═════ Data section
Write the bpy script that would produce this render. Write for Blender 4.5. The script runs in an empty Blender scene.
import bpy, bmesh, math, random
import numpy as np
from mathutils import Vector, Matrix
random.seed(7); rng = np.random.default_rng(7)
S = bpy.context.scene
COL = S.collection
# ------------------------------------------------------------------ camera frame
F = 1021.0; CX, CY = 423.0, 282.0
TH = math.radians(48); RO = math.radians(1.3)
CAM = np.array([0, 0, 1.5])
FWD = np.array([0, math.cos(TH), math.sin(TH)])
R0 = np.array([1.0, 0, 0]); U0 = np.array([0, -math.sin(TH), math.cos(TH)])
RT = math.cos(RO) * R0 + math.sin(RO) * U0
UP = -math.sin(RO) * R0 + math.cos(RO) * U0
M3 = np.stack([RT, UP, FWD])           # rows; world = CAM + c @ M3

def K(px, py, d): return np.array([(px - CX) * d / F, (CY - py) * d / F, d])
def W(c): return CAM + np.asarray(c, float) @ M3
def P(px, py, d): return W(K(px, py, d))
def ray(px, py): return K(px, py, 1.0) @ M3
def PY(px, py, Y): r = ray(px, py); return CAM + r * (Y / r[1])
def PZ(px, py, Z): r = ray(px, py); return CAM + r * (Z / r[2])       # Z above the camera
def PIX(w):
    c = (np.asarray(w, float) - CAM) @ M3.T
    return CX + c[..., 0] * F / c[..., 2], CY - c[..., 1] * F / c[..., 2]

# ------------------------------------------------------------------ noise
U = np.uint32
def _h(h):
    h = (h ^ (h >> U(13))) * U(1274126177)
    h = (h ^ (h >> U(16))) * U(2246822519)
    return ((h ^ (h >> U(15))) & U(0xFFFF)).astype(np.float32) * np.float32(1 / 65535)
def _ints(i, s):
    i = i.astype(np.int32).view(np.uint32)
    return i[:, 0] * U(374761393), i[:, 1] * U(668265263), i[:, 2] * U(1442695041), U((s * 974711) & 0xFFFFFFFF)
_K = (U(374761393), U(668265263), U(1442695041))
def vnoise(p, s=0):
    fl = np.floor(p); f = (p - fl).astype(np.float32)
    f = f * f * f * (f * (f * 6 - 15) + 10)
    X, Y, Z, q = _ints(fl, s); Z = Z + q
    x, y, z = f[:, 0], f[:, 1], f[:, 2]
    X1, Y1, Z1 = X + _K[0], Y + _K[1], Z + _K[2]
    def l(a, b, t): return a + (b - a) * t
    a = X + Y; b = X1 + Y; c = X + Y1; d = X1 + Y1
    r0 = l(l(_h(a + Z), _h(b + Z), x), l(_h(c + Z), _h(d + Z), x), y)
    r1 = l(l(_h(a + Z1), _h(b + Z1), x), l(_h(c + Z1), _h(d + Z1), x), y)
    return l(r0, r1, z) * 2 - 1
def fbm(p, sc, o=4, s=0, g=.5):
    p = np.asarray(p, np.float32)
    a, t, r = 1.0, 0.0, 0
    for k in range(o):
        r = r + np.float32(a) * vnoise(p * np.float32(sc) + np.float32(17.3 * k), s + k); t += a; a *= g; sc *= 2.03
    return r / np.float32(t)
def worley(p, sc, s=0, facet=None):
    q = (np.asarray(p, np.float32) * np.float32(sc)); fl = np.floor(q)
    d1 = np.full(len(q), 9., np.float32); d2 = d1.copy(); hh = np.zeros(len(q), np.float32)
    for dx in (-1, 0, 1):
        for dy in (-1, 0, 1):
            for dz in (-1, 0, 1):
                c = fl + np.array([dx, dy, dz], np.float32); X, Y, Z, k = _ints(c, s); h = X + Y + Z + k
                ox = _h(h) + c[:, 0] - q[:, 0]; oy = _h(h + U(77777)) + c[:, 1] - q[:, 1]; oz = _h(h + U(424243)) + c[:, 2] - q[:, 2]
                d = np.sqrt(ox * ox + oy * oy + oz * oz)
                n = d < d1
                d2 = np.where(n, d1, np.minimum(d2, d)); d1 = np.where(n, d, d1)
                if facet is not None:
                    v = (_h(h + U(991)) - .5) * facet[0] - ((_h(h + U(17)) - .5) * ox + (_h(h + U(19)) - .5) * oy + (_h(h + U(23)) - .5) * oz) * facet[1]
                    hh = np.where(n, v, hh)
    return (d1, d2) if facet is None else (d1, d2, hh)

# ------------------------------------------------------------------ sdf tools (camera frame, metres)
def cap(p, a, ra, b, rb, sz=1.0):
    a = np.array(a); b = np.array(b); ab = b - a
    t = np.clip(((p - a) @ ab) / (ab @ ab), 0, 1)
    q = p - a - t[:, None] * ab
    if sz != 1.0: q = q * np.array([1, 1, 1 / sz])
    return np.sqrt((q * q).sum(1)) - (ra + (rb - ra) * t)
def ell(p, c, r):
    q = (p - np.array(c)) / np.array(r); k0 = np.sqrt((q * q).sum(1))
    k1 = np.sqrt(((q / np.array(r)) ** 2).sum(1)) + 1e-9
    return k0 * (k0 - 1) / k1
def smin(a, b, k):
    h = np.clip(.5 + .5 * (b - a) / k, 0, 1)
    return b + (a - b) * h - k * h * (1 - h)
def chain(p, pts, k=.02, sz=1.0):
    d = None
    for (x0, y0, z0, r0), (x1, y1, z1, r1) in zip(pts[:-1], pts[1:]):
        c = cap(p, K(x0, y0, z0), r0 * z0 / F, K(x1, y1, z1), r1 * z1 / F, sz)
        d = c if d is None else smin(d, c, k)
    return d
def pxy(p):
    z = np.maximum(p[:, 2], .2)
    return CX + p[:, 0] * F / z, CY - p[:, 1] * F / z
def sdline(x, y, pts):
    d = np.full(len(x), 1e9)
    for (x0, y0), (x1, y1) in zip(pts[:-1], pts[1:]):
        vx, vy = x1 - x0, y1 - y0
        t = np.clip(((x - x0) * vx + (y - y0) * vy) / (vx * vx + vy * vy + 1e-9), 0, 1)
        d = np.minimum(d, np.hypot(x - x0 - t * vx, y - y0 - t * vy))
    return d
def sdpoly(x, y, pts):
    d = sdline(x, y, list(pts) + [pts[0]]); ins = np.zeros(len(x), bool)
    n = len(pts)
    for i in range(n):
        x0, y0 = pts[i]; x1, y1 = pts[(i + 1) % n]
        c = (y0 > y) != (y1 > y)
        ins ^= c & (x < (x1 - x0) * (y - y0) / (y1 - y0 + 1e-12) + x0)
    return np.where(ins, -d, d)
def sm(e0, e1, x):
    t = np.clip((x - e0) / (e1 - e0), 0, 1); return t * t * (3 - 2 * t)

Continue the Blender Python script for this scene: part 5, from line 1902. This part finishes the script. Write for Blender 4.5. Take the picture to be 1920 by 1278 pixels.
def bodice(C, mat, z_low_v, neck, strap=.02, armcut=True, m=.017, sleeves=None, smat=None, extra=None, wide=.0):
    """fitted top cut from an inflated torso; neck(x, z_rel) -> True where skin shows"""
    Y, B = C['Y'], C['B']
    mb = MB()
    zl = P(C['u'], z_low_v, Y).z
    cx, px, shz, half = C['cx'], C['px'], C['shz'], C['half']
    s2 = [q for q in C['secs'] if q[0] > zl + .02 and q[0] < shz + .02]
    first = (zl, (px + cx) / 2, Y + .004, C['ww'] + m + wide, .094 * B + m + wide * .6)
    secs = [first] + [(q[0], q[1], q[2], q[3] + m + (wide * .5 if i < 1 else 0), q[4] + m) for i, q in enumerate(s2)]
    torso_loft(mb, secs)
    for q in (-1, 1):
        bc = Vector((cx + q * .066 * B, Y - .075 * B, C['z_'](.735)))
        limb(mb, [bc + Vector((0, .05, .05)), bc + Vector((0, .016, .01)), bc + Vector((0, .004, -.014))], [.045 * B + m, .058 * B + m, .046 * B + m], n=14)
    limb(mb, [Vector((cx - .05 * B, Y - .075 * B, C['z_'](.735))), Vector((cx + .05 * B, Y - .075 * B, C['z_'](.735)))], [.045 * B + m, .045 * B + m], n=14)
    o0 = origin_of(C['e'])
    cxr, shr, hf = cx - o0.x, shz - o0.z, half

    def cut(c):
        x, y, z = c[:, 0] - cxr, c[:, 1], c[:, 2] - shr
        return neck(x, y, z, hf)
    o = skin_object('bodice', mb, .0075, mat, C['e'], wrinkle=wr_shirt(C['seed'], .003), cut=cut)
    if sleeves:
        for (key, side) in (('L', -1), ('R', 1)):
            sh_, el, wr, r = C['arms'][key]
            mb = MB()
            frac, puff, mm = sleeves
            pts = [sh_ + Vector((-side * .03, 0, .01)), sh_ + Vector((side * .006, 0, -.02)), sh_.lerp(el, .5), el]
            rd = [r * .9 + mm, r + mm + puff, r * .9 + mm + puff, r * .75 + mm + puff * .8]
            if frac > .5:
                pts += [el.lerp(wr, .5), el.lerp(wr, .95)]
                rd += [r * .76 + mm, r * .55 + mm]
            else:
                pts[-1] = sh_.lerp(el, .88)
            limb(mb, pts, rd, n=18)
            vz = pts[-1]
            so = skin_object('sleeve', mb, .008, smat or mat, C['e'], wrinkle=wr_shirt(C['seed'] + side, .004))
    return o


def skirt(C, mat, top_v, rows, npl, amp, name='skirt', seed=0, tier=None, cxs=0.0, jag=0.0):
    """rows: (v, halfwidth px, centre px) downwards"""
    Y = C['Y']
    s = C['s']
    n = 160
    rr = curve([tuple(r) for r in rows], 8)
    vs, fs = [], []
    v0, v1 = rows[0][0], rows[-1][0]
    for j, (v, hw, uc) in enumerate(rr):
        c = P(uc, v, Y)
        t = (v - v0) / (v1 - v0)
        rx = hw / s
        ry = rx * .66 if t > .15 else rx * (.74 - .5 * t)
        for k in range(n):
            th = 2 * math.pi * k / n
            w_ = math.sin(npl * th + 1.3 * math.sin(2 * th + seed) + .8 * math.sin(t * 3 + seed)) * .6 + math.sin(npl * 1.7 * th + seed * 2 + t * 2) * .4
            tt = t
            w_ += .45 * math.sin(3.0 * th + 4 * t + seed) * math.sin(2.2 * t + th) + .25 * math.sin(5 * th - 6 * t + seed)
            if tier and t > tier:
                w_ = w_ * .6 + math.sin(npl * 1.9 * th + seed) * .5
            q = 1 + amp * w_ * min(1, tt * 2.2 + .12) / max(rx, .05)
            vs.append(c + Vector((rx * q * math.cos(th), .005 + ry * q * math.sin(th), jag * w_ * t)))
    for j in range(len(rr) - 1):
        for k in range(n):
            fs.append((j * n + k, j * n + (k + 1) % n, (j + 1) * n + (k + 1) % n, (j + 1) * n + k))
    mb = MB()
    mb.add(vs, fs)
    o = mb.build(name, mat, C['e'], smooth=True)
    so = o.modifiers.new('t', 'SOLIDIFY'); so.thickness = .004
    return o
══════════
**To do:** Reproduce exactly the lines that run from the start of the records to the line with "M3 = np.stack([RT, UP, FWD])", both included.

**Problem solution:**
Write the bpy script that would produce this render. Write for Blender 4.5. The script runs in an empty Blender scene.
import bpy, bmesh, math, random
import numpy as np
from mathutils import Vector, Matrix
random.seed(7); rng = np.random.default_rng(7)
S = bpy.context.scene
COL = S.collection
# ------------------------------------------------------------------ camera frame
F = 1021.0; CX, CY = 423.0, 282.0
TH = math.radians(48); RO = math.radians(1.3)
CAM = np.array([0, 0, 1.5])
FWD = np.array([0, math.cos(TH), math.sin(TH)])
R0 = np.array([1.0, 0, 0]); U0 = np.array([0, -math.sin(TH), math.cos(TH)])
RT = math.cos(RO) * R0 + math.sin(RO) * U0
UP = -math.sin(RO) * R0 + math.cos(RO) * U0
M3 = np.stack([RT, UP, FWD])           # rows; world = CAM + c @ M3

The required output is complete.